Guy seemed to be delivering the drama by mounting that foam dummy, but then defense attorney Mark O'Mara took the doll and gave a more memorable performance.

Let's face it: Court cases are dramatic games. Viewers know that all too well after "Perry Mason," "To Kill a Mockingbird," "The Practice," "A Few Good Men" and dozens of other well-remembered stories. The point is to engage and impress the jury.

Zimmerman's team has repeatedly won the dramatic contest. Yes, defense attorney Don West's opening statement was awful, but he apologized for it. The defense also put on the single most valuable witness: Dr. Vincent Di Maio, the forensic pathologist who said the evidence was consistent with Zimmerman's account. 

The state's opening, delivered by Guy, was the prosecution's peak. Nothing since has approached Guy's blistering performance.

And that opening may be most memorable for Guy's repeated use of expletives uttered by Zimmerman. Guy said them in a way that Zimmerman never did, analysts noted, and so the opening was misleading.

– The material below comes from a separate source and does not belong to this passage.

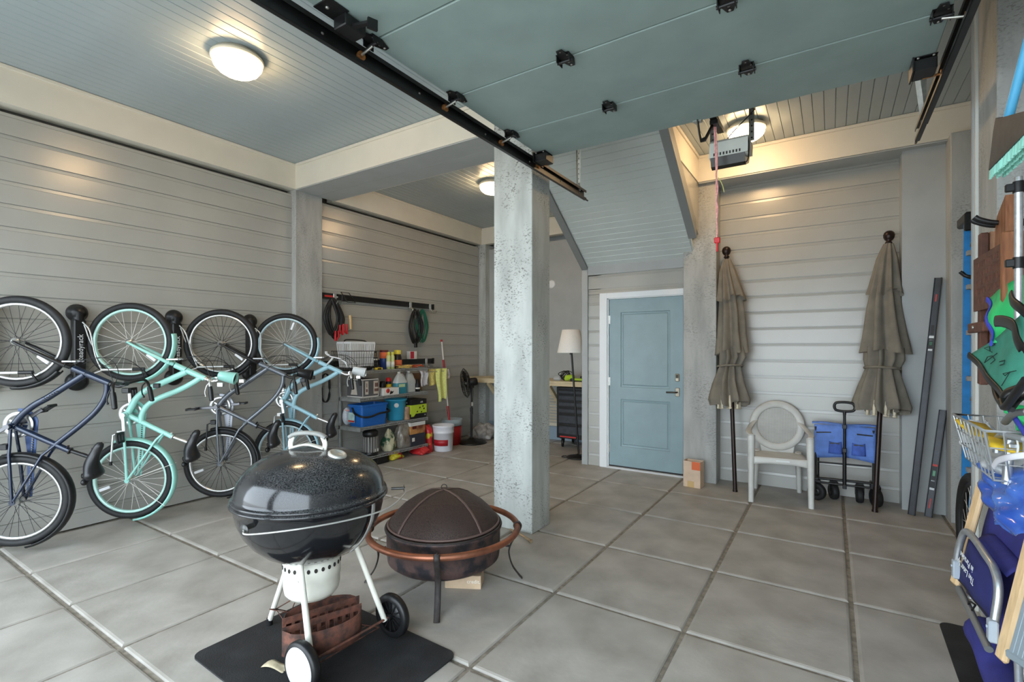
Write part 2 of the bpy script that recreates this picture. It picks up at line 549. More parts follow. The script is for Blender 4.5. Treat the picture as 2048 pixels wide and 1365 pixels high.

The state has kept thundering those words through the trial, confounding TV's censors. How do you like the irony of the state being responsible for the most vulgarities going out over the air in years?

Perhaps prosecutors have to keep saying the cuss words because their case for second-degree murder is so weak.

How is it that almost every state witness helped the defense? That's how weak the state's case is.

The problem is the state overcharged Zimmerman, a situation reminiscent of the Casey Anthony trial.

Maybe if we were somewhere else, the issue would be different. But it's not.

A variation on a line from my favorite movie keeps ringing in my ears: Forget it, Jake, it's Florida.